手がかりを探すように、移住情報がそろう東京・有楽町の「ふるさと回帰支援センター」で、高知県のブースをのぞく。そこで、高知県東部地域の観光協会の求人に目がとまり、「これを逃したら後悔する」とその週末、飛行機に乗って現地へ向かった。トントンと採用が決まり、2016年、安芸市へ移住した。

■日常にあふれる、この幸せは一体何。

そこは、これまで重ねた都市生活とは別世界だったという。「満員電車でストレス抱えて通勤するのではなく、自転車で健康に通い、自宅からは海まで徒歩1分。野菜や魚がおいしい。この幸せはなんだって思いましたね(笑)。一言で言えば、気分爽快。空間も心も、開放される感じでした」

そしてふたたび、転機が訪れた。あるテレビ番組がきっかけで早紀子さんは、今の夫・拓也さんと出会うことになる。

■人生の伴侶と農業と。さらなる転機。

中土佐町で有機農業をしていた拓也さんも、実家は神奈川県。アメリカで生物学の研究をしていたが、「学生に教えることが苦手で」、帰国後は祖母の家があったこのまちで農業を始めた。そんな拓也さんと会って話をするうちに、人柄と有機農業という生き方に共感を覚えた。

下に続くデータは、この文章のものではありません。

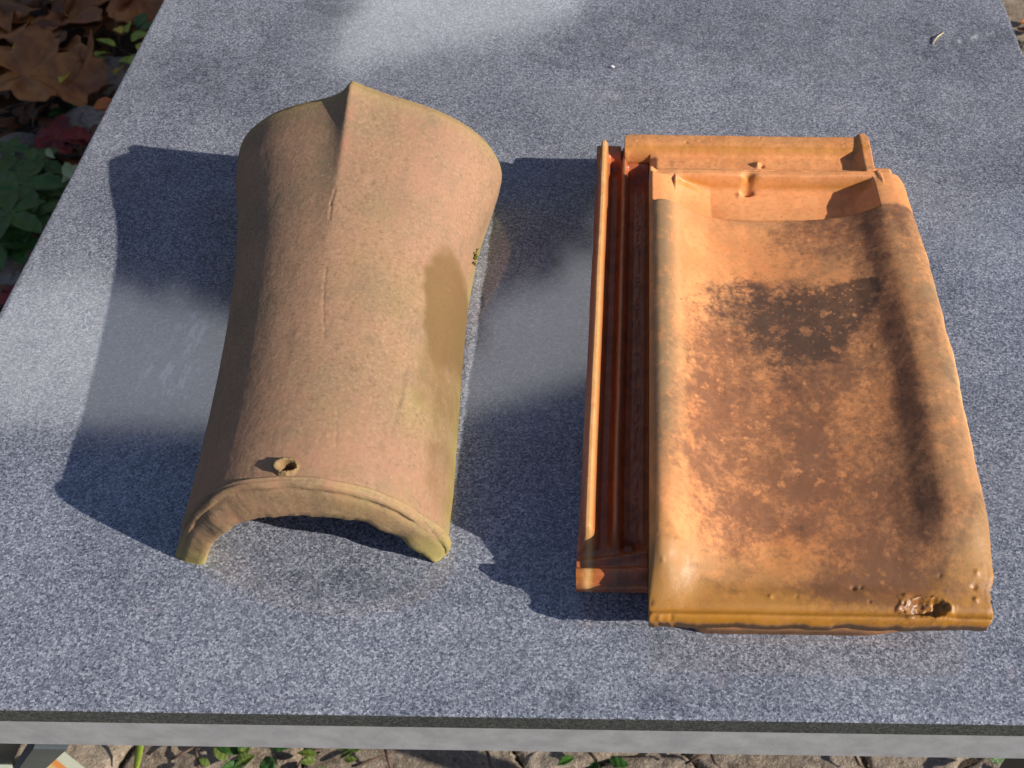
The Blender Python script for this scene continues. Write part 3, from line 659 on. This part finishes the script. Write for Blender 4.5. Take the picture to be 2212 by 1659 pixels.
# square shoulder to the right of the head rim
xs = np.linspace(.1718, .1888, 30); ys = np.linspace(.5764, .5835, 14); X, Y = np.meshgrid(xs, ys)
X = X-(X-.1718)*sst(Y, .577, .5835)*.06
Z = .0470-.008*sst(X, .182, .1888)-.003*sst(Y, .581, .5835)+fbm(X, Y, 130, 3, 94)*.0003
Vh, Fh, used = grid_solid(X, Y, Z, Z*0+.022)
mesh('shoulder', Vh, Fh, M_PAN, pan, {'stain_tone': dbl(np.zeros(X.shape+(3,))+.1), 'tint_lit': dbl(np.zeros(X.shape+(3,))+np.array([.2, .1, 0]))})

# side lock: two ribs and two grooves on the left
ny3, nx3 = 420, 110
xs = np.linspace(-.0278, .0110, nx3); ys = np.linspace(.2600, .6130, ny3); X, Y = np.meshgrid(xs, ys)
kz = [(-.0278, .0225), (-.0270, .0260), (-.0255, .0345), (-.0242, .0405), (-.0230, .0432), (-.0208, .0430), (-.0190, .0400), (-.0176, .0330), (-.0166, .0275), (-.0155, .0255), (-.0120, .0250), (-.0100, .0265), (-.0088, .0325), (-.0078, .0362), (-.0062, .0366), (-.0050, .0340), (-.0040, .0270), (-.0025, .0225), (.001, .0215), (.006, .0215), (.0085, .0225), (.0110, .0250)]
ka, kb = zip(*kz); Z = np.interp(X+fbm(Y, Y*0, 12, 3, 95)*.0006, ka, kb)
low_ = 1-sst(Y, .279, .2875); flat = .0245+.002*sst(X, -.01, .01)
Z = np.where(low_ > 0, Z*(1-low_)+flat*low_, Z)
Z -= .0065*gau(np.hypot((X+.0005)/1.1, Y-.2865), .0042)
Z += .0016*gau(Y-.2775-(X*.15), .0018)+.0055*sst(-Y, -.2715, -.2670)-.0045*sst(-Y, -.2645, -.2605)
top_ = sst(Y, .598, .604)*(X < -.0095); Z = np.where(top_ > 0, np.maximum(Z, Z*(1-top_)+.0375*top_), Z)
top2 = sst(Y, .590, .597)*(X > -.0095); Z = np.where(top2 > 0, np.maximum(Z, Z*(1-top2)+.0335*top2), Z)
Z += fbm(X, Y, 120, 4, 96)*.0005+fbm(X, Y, 30, 3, 97)*.0006+gau(X-.0042, .0012)*fbm(X, Y*2, 260, 3, 98)*.0009
X = X+fbm(Y, Y*0+2, 25, 4, 99)*.0007*(1-sst(X, -.0278, -.022))
mk = ~((Y[:-1, :-1] > .5990) & (X[:-1, :-1] > -.0072))
red = np.stack([.10+0*X, .30*sst(fbm(X, Y, 40, 4, 101), 0, .6)+.4*low_, 0*X], -1)
tn = np.stack([.55*gau(X+.0070, .0014), .45*gau(X+.0212, .0022)+.6*gau(X+.025, .003)*(Y > .58)+.55*gau(np.hypot(X+.0235, Y-.265), .008), .75*gau(X+.0215, .0022)], -1)  # sunlit outer rib and sky gleam on the inner rib, painted as colour
Vl, Fl, used = grid_solid(X, Y, Z, np.full_like(Z, .0175), mk)
mesh('side_lock', Vl, Fl, M_LOCK, pan, {'stain_tone': dbl(np.clip(red, 0, 1)), 'tint_lit': dbl(np.clip(tn, 0, 1))})

# two cross bars under the tile on which it stands
def foot_bar(x0, x1, y0, y1, zt):
    xs = np.linspace(x0, x1, 90); ys = np.linspace(y0, y1, 10); X, Y = np.meshgrid(xs, ys)
    t_ = (X-x0)/(x1-x0); zb = .016*(1-sst(t_, 0, .12))+.017*sst(t_, .66, 1.0)+fbm(X, Y, 60, 3, 103)*.0005
    zb = np.maximum(zb, .0002)
    Z = np.full_like(X, zt); return grid_solid(X, Y, Z, zb)
for (y0, y1) in ((.2448, .2600), (.540, .556)):
    Vf, Ff, used = foot_bar(.026, .178, y0, y1, .0185)
    z3 = np.zeros((len(Vf), 3))
    mesh('foot_bar', Vf, Ff, M_PAN, pan, {'stain_tone': z3+np.array([0, .35, 0]), 'tint_lit': z3+np.array([.4, .15, 0])})

# ------------------------------------------------------------------ crumbs on the table
M_WHITE = plain('white_crumb', (.75, .74, .70), .7, .1); M_STRAW = plain('dry_straw', (.52, .44, .26), .7, .2, 200.); M_DRYG = plain('dry_grass', (.20, .13, .07), .8, .3, 60.)
q = at(1322, 146, 0); V, F = tube([(q[0]-.0022, q[1]+.0004, .0009), (q[0], q[1], .0012), (q[0]+.0022, q[1]-.0005, .0009)], [.0005, .0011, .0006], 8)
tag(mesh('crumb', V, F, M_WHITE, origin=(q[0], q[1], 0)), 'tiny white crumb lying on the granite above the glazed tile', 'crumb')
q0, q1, q2 = at(2014, 96), at(2026, 84), at(2038, 72)
V, F = tube([(q0[0], q0[1], .0008), (q1[0]-.001, q1[1], .0022), (q2[0], q2[1], .0008)], [.0005, .0007, .0004], 6)
tag(mesh('straw', V, F, M_STRAW, origin=(q1[0], q1[1], 0)), 'thin curved bit of straw on the granite near its far right corner', 'straw')

# ------------------------------------------------------------------ leaves and plants on the ground
def leaf_mat(name, c1, c2, rough=.6, scale=25., vein=True):
    m, t, p = material(name); oc = t.new('ShaderNodeTexCoord').outputs['Object']
    n_ = t.noise(oc, scale, 5, .65); f = t.noise(oc, scale*9, 4, .7)
    col = t.mix(t.ss(n_, .35, .65), c1, c2); col = t.mix(t.m('MULTIPLY', t.ss(f, .5, .7), .35), col, tuple(x*.4 for x in c1))
    t.put(p.inputs['Base Color'], col); p.inputs['Roughness'].default_value = rough; bump(t, p, t.m('ADD', n_, t.m('MULTIPLY', f, .3)), .6, .004)
    return m
LB = [leaf_mat('brown_leaf', (.42, .15, .035), (.24, .075, .020)), leaf_mat('tan_leaf', (.46, .18, .04), (.26, .09, .024)), leaf_mat('dark_leaf', (.12, .045, .014), (.20, .075, .022)), leaf_mat('ochre_leaf', (.60, .30, .03), (.38, .17, .025))]
L_RED = leaf_mat('red_leaf', (.24, .016, .010), (.11, .009, .008)); L_OR = leaf_mat('orange_leaf', (.62, .17, .03), (.45, .10, .03))
L_GR = leaf_mat('green_leaf', (.024, .080, .010), (.040, .115, .014), .5, 30.); L_YG = leaf_mat('yellow_green_leaf', (.30, .36, .03), (.20, .28, .03), .5); L_YE = leaf_mat('yellow_leaf', (.60, .42, .03), (.42, .33, .04), .5); L_WD = leaf_mat('weed_leaf', (.07, .11, .012), (.10, .14, .02), .6); L_PALE = leaf_mat('pale_leaf', (.40, .47, .22), (.30, .36, .16), .5)
M_STEM = plain('stem', (.12, .10, .04), .7, .2, 60.); M_TWIG = plain('twig', (.10, .065, .045), .8, .3, 60.)
def outline(kind, r):
    """half outline (t along leaf, half width) or polar radius"""
    if kind == 'oval': return lambda t: .30*math.sin(math.pi*min(1, t*1.0))**.8*(1-.25*t)
    if kind == 'lance': return lambda t: .17*math.sin(math.pi*t)**.9
    if kind == 'serrate': return lambda t: .25*math.sin(math.pi*t)**.8*(1+.16*((t*9) % 1-.5))
def leaf_blade(kind, L, r, curl=.25, fold=.2):
    """long leaf as a curved sheet with its midrib along +x, 1 = length"""
    f = outline(kind, r); V = []; F = []; nt, nw = 22, 8
    cu = curl*r.uniform(.6, 1.4); tw = r.uniform(-.4, .4)
    for i_ in range(nt+1):
        t_ = i_/nt; hw = f(t_)
        for k in range(nw+1):
            s_ = -1+2*k/nw; x = t_; y = s_*hw; z = abs(s_)*hw*fold+cu*(t_*(1-t_))+tw*s_*hw*t_+.012*math.sin(t_*20+s_*3)
            V.append((x*L, y*L, z*L))
    for i_ in range(nt):
        for k in range(nw): a_ = i_*(nw+1)+k; F.append([a_, a_+nw+1, a_+nw+2, a_+1])
    return V, F
def lobed_leaf(L, r, lobes=5, curl=.35, depth=.45):
    """plane or maple leaf as a crumpled polar sheet"""
    V = [(0, 0, 0)]; F = []; na_, nr = 120, 9; ph = r.uniform(0, 6); c1, c2 = r.uniform(-1, 1)*curl, r.uniform(.3, 1)*curl; ax = r.uniform(0, 3)
    for k in range(na_):
        t_ = 2*math.pi*k/na_; u_ = abs(math.cos(lobes*t_/2)); R_ = (1-depth)+depth*u_**.8+.05*abs(math.sin(lobes*t_*2.5))+.02*math.sin(t_*31+ph)
        R_ *= .55+.12*math.cos(t_)
        if abs(t_-math.pi) < .25: R_ *= .35+.65*abs(t_-math.pi)/.25
        for q in range(1, nr+1):
            s_ = q/nr; x = R_*s_*math.cos(t_); y = R_*s_*math.sin(t_); d_x = x*math.cos(ax)+y*math.sin(ax)
            z = c2*d_x*d_x*1.6+c1*x*y+.06*s_*math.sin(lobes*t_+ph)+.05*s_*s_*math.sin(3*t_+ph)+.015*math.sin(23*x+11*y+ph)
            V.append((x*L, y*L, z*L))
    for k in range(na_):
        k2 = (k+1) % na_; F.append([0, 1+k*nr, 1+k2*nr])
        for q in range(nr-1): F.append([1+k*nr+q, 1+k*nr+q+1, 1+k2*nr+q+1, 1+k2*nr+q])
    return V, F
def xf(VF, loc, rz, rx=0, ry=0):
    M = Matrix.Translation(Vector(loc)) @ Matrix.Rotation(rz, 4, 'Z') @ Matrix.Rotation(ry, 4, 'Y') @ Matrix.Rotation(rx, 4, 'X')
    return [tuple(M @ Vector(v)) for v in VF[0]], VF[1]
def solidify(o, th=.0004):
    md = o.modifiers.new('thickness', 'SOLIDIFY'); md.thickness = th; md.offset = 0
def place_leaf(name, VF, u, v, h, rz, rx, ry, mat, label, cat='leaf', group=None, parent=None):
    q = at(u, v, GZ+h)
    W_, F_ = xf(VF, (0, 0, 0), rz, rx, ry); W_ = np.array(W_)
    if parent is None:
        zmin = W_[:, 2].min()
        o = mesh(name, W_, F_, mat); o.location = (q[0], q[1], q[2]-zmin); tag(o, label, cat, group)
    solidify(o); return o
R_ = random.Random(21)
# litter mass first
def litter():
    parts = []
    for k in range(900):
        x = R_.uniform(-1.65, -.80); y = R_.uniform(.85, 2.35)
        s_ = R_.uniform(.02, .07)
        vf = lobed_leaf_small(s_) if R_.random() < .3 else leaf_blade(R_.choice(('oval', 'lance')), s_, R_, .5, .5)
        parts.append(xf(vf, (x, y, GZ+R_.uniform(0, .022)), R_.uniform(0, 6.3), R_.uniform(-.6, .6), R_.uniform(-.5, .5)))
    return join(parts)
def lobed_leaf_small(s_):
    V = [(0, 0, 0)]; n_ = 22; c_ = R_.uniform(-.6, .6)
    for k in range(n_):
        t_ = 2*math.pi*k/n_; r_ = s_*.5*(.55+.45*abs(math.cos(2.5*t_))); V.append((r_*math.cos(t_), r_*math.sin(t_), c_*r_*math.cos(2*t_)+R_.uniform(-.05, .05)*s_))
    return V, [[0, 1+k, 1+(k+1) % n_] for k in range(n_)]
o = mesh('leaf_litter', *litter(), LB[2]); o['kind'] = 'stuff'; tag(o, 'layer of small dead dark brown leaves on the shaded soil', 'leaf litter')
parts = []
for k in range(90):
    x = R_.uniform(-1.6, -.9); y = R_.uniform(.95, 2.3); t_ = R_.uniform(0, 6.3); l_ = R_.uniform(.04, .16); b_ = R_.uniform(-.25, .25)*l_
    pts = [(x+l_*s_*math.cos(t_)-b_*math.sin(t_)*s_*(1-s_)*4, y+l_*s_*math.sin(t_)+b_*math.cos(t_)*s_*(1-s_)*4, GZ+.02+R_.uniform(0, .006)) for s_ in (0, .25, .5, .75, 1)]
    parts.append(tube(pts, [.0008]*5, 5))
o = mesh('dry_grass', *join(parts), M_DRYG); o['kind'] = 'stuff'; tag(o, 'thin dry grass stems strewn over the dead leaves', 'dry grass')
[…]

農業のチャンスと人生の伴侶を得て今、小さな集落で暮らし、働く。中里自然農園は早紀子さん曰く、拓也さんが“栽培部長”、早紀子さんは“営業部長”。日の出とともに起き、自分たちで作った野菜を食べ、夜は早めに消灯する日々だ。

「公民館で私のお披露目会があったんですけど、“総代”にあいさつしてもらったり、地元の人たちとお酒を飲んだりして、地域にどっぷり浸かっていく感じが楽しかったです。私が農仕事をしていたら、暑うないかよ〜?ってわざわざ自分の家のパラソルを持ってきてくれたり、頑張っちゅうね〜って声をかけてくれたり。田舎暮らしで困ったことないですかってよく聞かれるんですけど、本当になくて。“普通”の暮らしが最高に幸せなんです」

■真の豊かさ、生きる安心感。

中土佐町で暮らし、田舎の地域、人の“強さ”も知った、と早紀子さんは言う。
「たとえどんな状況になったとしても、生きていく力がここに暮らす人たちはあると感じます。都会は確かに便利なものにあふれているけれど、こっちは何も持たなくても根本の、生きる力があるのが強いなって感じます。そういう力はもちろん夫にもあって、地域や人から生きるパワーをもらう。安心感を覚えますね」

それが、中土佐に暮らしてはじめて知った、本当の意味で暮らしが満たされるという実感だ。地域にどっぷり浸かることでできた人との深いつながり、土に触れることで与えられるエネルギー。早紀子さんは改めて、地方暮らしの豊かさを噛みしめている。